I witnessed a variety of strange happenings and people in the missions; hardly any of it was good. One incident especially comes to mind for example. I have often wondered about it.

I took the mission bed one nasty rainy night. I did not often do that cuz at 8-9PM or so you were basically locked inside a dormitory with 20-50 cot beds, lights out. It was very difficult for me to sleep on account of the lucky ones who were snoring away in 10 minutes. That night as I fought to find sleep the guy in the cot next to mine started crying; loudly. This was very annoying, worse than snoring, and it went on and on. By about 30 minutes he had escalated to heavy sobbing and I’d about had it. I reached my foot over and kicked his bed to get his attention. He was awake, or so it seemed. I’m not so sure now.
He started talking and continued sobbing. It turned out that I didn’t say a single word to him because he said:
“I killed ‘em. I shot ‘em both. Right in my bed I caught ‘em. Emptied my pistol right into them both. Dead for goddamned sure. Goddamned right I killed ‘em both dead! Wish I hadn’t now. Yup! Can’t never go back to Kentucky now. Wife’s dead and gone. Ain’t got nothin’ now. Shot the son-of-bitch first. Shoulda stopped there but what could I do?” He never took his crying eyes off of me. Pretty creepy scary moment! ( I was surprised he used the word pistol.)
He seemed calmed after ranting about this terrifying double-murder for several eternal minutes and fell silent. I wanted to ask him if he still had the gun, but thought better of it. Not so long after he was asleep. I was wide awake.

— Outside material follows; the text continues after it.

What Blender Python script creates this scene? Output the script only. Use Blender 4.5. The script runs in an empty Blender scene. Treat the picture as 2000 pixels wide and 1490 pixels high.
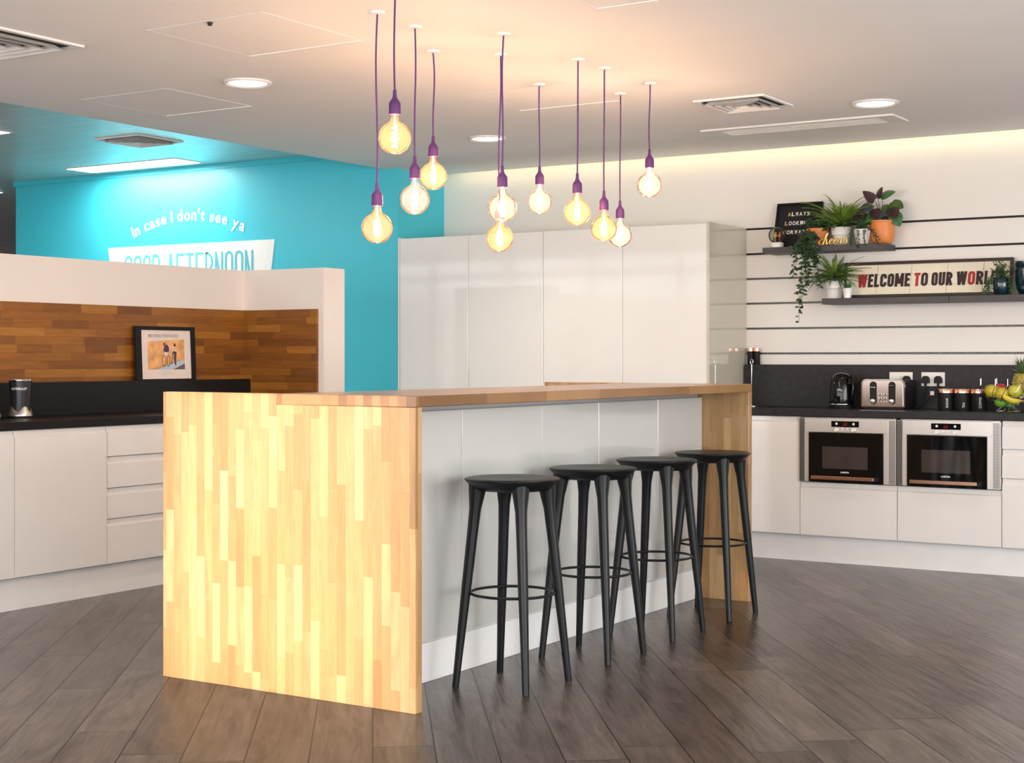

Jeeezus! Whaddaya do in that situation? Needless to say I was locked in a room with this guy (+30 others), couldn’t sleep a wink and didn’t particularly want to have breakfast with him. So I went to the ever-reluctant watchman and begged my way out of the place. I remember walking out into the empty wet lonely city street, the rain having stopped. I never heard any more about it or him. I never knew if he was having some sleep talking/sleep-walking a nightmare, or if he had really done it. And I never told anybody until now.